DATASET EXTRACT:
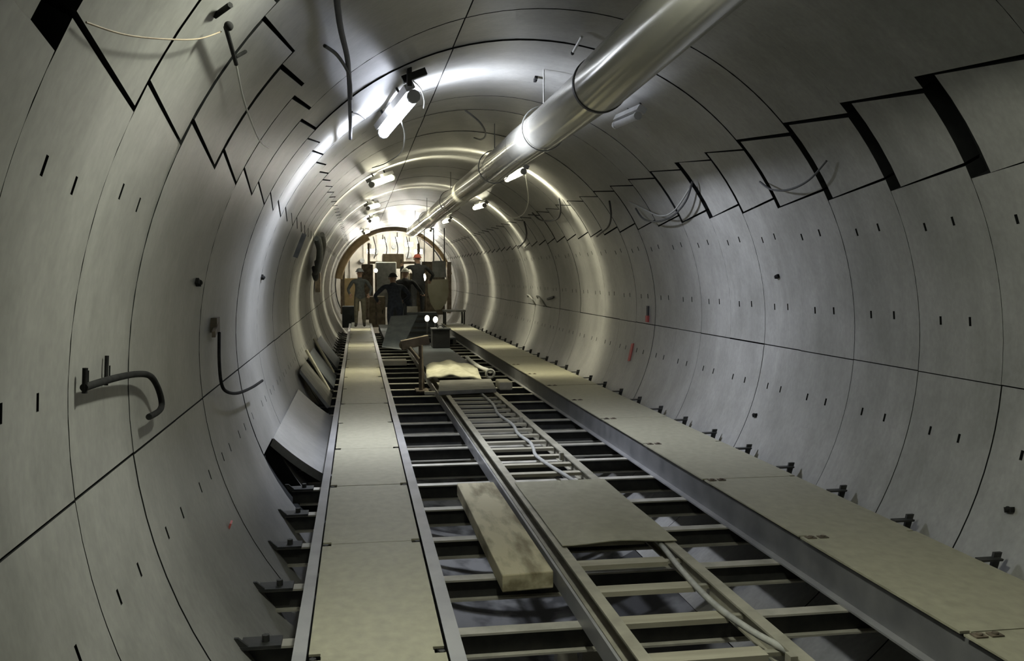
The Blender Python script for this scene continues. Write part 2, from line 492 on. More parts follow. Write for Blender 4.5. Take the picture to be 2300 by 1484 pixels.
# ------------------------------------------------------------------ ladder tray between the walkways
ZT = -1.25
tr = thing('ladder_tray', (.15, 9, BEAM), 'long ladder-like tray with two side rails and many slats between the walkways', 'tray')
b = MB()
b.box(-.25, -.185, 2.6, 23, ZT - .012, ZT); b.box(-.193, -.185, 2.6, 23, BEAM + .01, ZT - .012); b.box(-.25, -.185, 2.6, 23, BEAM, BEAM + .01)
b.build('side_rail', M['rail'], tr)
b = MB(); b.box(-.338, -.322, 2.6, 23, BEAM, ZT - .01); b.build('guide_strip', M['channel'], tr)
b = MB()
b.box(.475, .545, 2.6, 23, ZT - .012, ZT); b.box(.505, .515, 2.6, 23, BEAM + .01, ZT - .012); b.box(.475, .545, 2.6, 23, BEAM, BEAM + .01)
b.build('side_rail', M['rail'], tr)
yy = 3.15
while yy < 14.2:
    near = yy < 7
    wdt = .055 if near else .045
    x1 = .40 if near else .49
    z1 = ZT - .035
    bb = MB(); bb.box(-.185, x1, yy - wdt, yy + wdt, z1 - .028, z1)
    bb.build('slat', M['slat'], tr)
    if near:
        MB().box(x1, .505, yy - .02, yy + .02, z1 - .025, z1 - .005).build('slat_bracket', M['rail'], tr)
    yy += .485 if near else .40
for y in (3.95, 8.9, 11.2):
    MB().box(.44, .475, y - .03, y + .03, ZT - .06, ZT + .012).build('rail_clip', M['rail'], tr)

# warped steel sheet over the tray
b = MB(); n = 10; vs = []
for i in range(n + 1):
    x = -.215 + .77 * i / n
    for j in range(9):
        y = 5.80 + 1.86 * j / 8
        z = ZT + .008 + (.010 * (1 + math.sin(x * 9)) * (1 - j / 8) + .002 * (1 + math.sin(y * 5 + x * 3)))
        vs.append((x, y, z + .006))
vs2 = [(x, y, z - .006) for x, y, z in vs]
fs = []
for i in range(n):
    for j in range(8):
        a = i * 9 + j
        fs += [(a, a + 9, a + 10, a + 1), (len(vs) + a, len(vs) + a + 1, len(vs) + a + 10, len(vs) + a + 9)]
N = len(vs)
rim = [i * 9 for i in range(n + 1)] + [n * 9 + j for j in range(1, 9)] + [i * 9 + 8 for i in range(n - 1, -1, -1)] + [j for j in range(7, 0, -1)]
for q in range(len(rim)):
    a, c = rim[q], rim[(q + 1) % len(rim)]
    fs.append((a, a + N, c + N, c))
b.add(vs + vs2, fs)
tag(b.build('cover_sheet', M['plate']), 'dusty warped steel sheet lying over the near half of the ladder tray', 'sheet')

# hose in the tray
hp = [(.62, 3.2, -1.27), (.50, 4.01, -1.27), (.42, 4.32, -1.265), (.38, 4.74, -1.265), (.41, 5.31, -1.27), (.46, 5.96, -1.268), (.43, 6.8, -1.268), (.33, 7.7, -1.268),
      (.29, 8.05, -1.265), (.24, 8.5, -1.268), (.21, 8.93, -1.265), (.255, 9.3, -1.268), (.28, 9.65, -1.265), (.25, 10.2, -1.268), (.29, 10.81, -1.265), (.25, 11.7, -1.268), (.31, 12.6, -1.265), (.30, 13.8, -1.268)]
tag(MB().tube(smooth(hp, 5), .018, 8).build('hose', M['hose']), 'pale grey wavy hose lying in the ladder tray along its right rail', 'hose')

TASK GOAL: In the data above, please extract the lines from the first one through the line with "MB().box(.44, .475, y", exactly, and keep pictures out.

COMPLETED EXERCISE:
The Blender Python script for this scene continues. Write part 2, from line 492 on. More parts follow. Write for Blender 4.5. Take the picture to be 2300 by 1484 pixels.
# ------------------------------------------------------------------ ladder tray between the walkways
ZT = -1.25
tr = thing('ladder_tray', (.15, 9, BEAM), 'long ladder-like tray with two side rails and many slats between the walkways', 'tray')
b = MB()
b.box(-.25, -.185, 2.6, 23, ZT - .012, ZT); b.box(-.193, -.185, 2.6, 23, BEAM + .01, ZT - .012); b.box(-.25, -.185, 2.6, 23, BEAM, BEAM + .01)
b.build('side_rail', M['rail'], tr)
b = MB(); b.box(-.338, -.322, 2.6, 23, BEAM, ZT - .01); b.build('guide_strip', M['channel'], tr)
b = MB()
b.box(.475, .545, 2.6, 23, ZT - .012, ZT); b.box(.505, .515, 2.6, 23, BEAM + .01, ZT - .012); b.box(.475, .545, 2.6, 23, BEAM, BEAM + .01)
b.build('side_rail', M['rail'], tr)
yy = 3.15
while yy < 14.2:
    near = yy < 7
    wdt = .055 if near else .045
    x1 = .40 if near else .49
    z1 = ZT - .035
    bb = MB(); bb.box(-.185, x1, yy - wdt, yy + wdt, z1 - .028, z1)
    bb.build('slat', M['slat'], tr)
    if near:
        MB().box(x1, .505, yy - .02, yy + .02, z1 - .025, z1 - .005).build('slat_bracket', M['rail'], tr)
    yy += .485 if near else .40
for y in (3.95, 8.9, 11.2):
    MB().box(.44, .475, y - .03, y + .03, ZT - .06, ZT + .012).build('rail_clip', M['rail'], tr)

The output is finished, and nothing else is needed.